The bank's assessment points to a cautious investor sentiment toward Mondelez as it approaches its second-quarter earnings report. The caution is attributed to several factors, including disruptions during the quarter due to negotiations with European retailers, which, although they ended successfully, may have impacted the company's performance. Additionally, the broader market conditions, such as softening demand in China and shifting consumer behaviors in the United States and Europe, are contributing to the cautious outlook.

Mondelez is also facing challenges related to input costs, particularly the price of cocoa, which has doubled from approximately $4,000 per metric ton at the beginning of 2024 to around $8,000 per metric ton. These elevated prices raise concerns about potential impacts on the company's elasticity and gross margins moving into the 2025 fiscal year. The company is yet to provide a comprehensive response to how it will manage these pressures in the context of a modestly worsening foreign exchange landscape.

Despite these challenges, Deutsche Bank's stance remains positive on Mondelez's stock, as evidenced by the maintained Buy rating. The bank's revised price target reflects adjustments to these near-term and long-term concerns but still suggests confidence in the company's overall investment potential.

In other recent news, Mondelez International has issued CAD 650 million in senior notes due in 2031, a move expected to strengthen the company's financial position. This issuance was part of a larger Registration Statement on Form S-3 filed with the Securities and Exchange Commission. In addition, the company announced a Canadian dollar-denominated offering of senior notes due in 2031, which is expected to close soon.
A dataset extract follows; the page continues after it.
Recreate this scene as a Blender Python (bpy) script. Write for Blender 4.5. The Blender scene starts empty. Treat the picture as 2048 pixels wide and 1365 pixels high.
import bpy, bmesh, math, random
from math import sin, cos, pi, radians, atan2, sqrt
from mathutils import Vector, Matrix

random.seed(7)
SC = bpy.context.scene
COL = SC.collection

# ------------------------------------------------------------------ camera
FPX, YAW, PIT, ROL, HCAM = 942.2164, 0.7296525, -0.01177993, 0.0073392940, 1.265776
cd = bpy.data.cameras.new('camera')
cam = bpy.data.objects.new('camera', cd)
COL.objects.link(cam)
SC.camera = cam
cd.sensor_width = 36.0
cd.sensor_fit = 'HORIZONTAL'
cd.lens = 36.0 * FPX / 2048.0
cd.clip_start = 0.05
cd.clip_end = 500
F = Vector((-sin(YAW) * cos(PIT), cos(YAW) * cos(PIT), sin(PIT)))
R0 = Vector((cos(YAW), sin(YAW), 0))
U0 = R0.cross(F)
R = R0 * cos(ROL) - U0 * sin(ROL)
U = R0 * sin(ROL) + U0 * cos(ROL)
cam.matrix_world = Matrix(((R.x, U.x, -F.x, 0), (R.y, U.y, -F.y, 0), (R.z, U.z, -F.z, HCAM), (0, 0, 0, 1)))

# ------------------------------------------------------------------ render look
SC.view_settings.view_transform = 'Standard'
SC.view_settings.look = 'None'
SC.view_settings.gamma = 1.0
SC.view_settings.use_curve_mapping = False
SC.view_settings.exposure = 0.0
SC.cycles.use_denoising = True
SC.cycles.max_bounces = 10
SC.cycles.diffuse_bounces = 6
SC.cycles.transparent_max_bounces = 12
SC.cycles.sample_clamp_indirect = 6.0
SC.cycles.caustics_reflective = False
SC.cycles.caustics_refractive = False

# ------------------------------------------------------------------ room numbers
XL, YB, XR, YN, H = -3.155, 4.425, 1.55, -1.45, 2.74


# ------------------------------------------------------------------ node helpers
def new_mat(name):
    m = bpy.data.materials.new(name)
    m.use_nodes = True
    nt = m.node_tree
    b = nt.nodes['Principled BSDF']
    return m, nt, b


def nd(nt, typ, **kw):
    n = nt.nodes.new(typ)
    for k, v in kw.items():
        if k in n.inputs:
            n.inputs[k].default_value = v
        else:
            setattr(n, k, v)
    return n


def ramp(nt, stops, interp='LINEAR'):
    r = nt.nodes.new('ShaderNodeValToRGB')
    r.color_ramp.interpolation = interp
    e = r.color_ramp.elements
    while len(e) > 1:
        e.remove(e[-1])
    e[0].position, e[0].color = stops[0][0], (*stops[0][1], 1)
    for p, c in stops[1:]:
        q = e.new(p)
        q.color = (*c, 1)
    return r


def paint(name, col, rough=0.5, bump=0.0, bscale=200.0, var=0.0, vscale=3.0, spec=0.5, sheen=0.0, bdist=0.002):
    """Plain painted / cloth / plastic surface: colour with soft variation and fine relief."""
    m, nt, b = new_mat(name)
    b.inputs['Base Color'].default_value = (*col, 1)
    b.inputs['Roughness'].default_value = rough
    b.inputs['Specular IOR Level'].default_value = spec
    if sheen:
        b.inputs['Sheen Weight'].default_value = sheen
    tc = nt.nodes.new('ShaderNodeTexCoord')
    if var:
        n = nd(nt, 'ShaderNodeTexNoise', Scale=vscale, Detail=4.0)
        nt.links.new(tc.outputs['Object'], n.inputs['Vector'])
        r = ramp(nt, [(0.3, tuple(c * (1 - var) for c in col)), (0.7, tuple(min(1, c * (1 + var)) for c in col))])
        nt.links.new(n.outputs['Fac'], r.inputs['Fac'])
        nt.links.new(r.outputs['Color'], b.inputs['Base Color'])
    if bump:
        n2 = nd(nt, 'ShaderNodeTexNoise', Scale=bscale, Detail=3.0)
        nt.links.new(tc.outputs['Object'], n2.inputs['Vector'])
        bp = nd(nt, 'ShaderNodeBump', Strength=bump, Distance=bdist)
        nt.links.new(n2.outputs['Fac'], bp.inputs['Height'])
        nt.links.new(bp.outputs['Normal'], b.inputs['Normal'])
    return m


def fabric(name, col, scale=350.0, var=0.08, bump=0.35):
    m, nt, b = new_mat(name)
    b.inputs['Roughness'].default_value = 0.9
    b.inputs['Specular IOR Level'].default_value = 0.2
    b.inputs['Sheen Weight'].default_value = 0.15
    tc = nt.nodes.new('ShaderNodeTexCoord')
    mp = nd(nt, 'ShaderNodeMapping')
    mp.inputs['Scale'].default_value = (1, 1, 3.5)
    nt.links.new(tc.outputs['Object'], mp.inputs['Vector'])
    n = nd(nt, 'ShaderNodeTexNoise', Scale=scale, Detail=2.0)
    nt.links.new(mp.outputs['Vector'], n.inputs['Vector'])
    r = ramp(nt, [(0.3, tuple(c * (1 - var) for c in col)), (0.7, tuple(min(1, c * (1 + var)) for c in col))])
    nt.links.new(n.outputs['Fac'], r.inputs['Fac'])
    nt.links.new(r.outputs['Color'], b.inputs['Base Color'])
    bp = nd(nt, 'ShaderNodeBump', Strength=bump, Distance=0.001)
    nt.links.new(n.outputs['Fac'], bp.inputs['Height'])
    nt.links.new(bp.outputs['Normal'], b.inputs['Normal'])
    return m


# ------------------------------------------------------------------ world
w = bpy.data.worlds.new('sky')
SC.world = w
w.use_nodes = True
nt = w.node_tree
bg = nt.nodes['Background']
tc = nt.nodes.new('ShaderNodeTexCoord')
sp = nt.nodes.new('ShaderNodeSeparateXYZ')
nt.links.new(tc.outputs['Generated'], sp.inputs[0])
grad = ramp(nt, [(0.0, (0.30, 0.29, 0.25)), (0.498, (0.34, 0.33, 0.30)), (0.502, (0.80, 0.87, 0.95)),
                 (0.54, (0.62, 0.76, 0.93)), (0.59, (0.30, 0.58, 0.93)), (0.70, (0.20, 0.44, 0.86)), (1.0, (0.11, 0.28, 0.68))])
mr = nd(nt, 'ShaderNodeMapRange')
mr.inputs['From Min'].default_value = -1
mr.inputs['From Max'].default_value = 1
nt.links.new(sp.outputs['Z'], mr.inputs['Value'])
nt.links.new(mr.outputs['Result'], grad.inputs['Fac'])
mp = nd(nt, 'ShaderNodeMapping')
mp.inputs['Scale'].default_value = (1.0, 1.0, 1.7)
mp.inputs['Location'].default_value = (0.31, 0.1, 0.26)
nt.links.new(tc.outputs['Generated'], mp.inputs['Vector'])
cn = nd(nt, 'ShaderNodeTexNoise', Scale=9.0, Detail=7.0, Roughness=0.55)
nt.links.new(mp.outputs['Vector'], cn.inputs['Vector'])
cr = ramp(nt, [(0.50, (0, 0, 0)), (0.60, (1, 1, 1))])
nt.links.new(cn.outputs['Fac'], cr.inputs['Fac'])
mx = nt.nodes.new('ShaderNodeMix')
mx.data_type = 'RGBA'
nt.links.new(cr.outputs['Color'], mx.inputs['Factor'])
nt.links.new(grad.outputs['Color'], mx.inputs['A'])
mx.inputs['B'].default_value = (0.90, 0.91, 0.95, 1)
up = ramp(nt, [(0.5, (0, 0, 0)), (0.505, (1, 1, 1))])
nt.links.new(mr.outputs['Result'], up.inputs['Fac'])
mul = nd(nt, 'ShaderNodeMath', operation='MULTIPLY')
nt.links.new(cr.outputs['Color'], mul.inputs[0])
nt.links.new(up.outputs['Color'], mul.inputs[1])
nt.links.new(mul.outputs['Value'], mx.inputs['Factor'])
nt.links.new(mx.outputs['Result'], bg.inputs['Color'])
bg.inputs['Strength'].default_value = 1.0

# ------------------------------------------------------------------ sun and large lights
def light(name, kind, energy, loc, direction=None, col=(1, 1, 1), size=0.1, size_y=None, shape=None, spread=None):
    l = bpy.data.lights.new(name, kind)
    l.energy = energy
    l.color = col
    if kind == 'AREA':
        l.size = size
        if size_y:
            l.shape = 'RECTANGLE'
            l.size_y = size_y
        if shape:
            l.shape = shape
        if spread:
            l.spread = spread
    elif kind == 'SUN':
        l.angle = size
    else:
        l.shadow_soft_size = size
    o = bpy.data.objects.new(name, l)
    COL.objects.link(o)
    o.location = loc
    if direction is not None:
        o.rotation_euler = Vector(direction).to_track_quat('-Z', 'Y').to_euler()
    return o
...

In the realm of financial analysis, Jefferies reduced its price target for Mondelez from $83 to $78, while maintaining a Buy recommendation. DA Davidson also lowered its target to $82 from $87, yet retained a Buy rating. These adjustments are based on anticipated margin improvements due to strategic improvements and cost savings, despite market pressures and disruptions.

Among other developments, Mondelez unveiled a new innovation hub in Singapore, backed by an investment of over $5 million. This facility is expected to enhance the company's product development capabilities in the Asia Pacific region, particularly in the biscuits and baked snacks category. These are recent developments that highlight the ongoing strategic initiatives shaping Mondelez's future.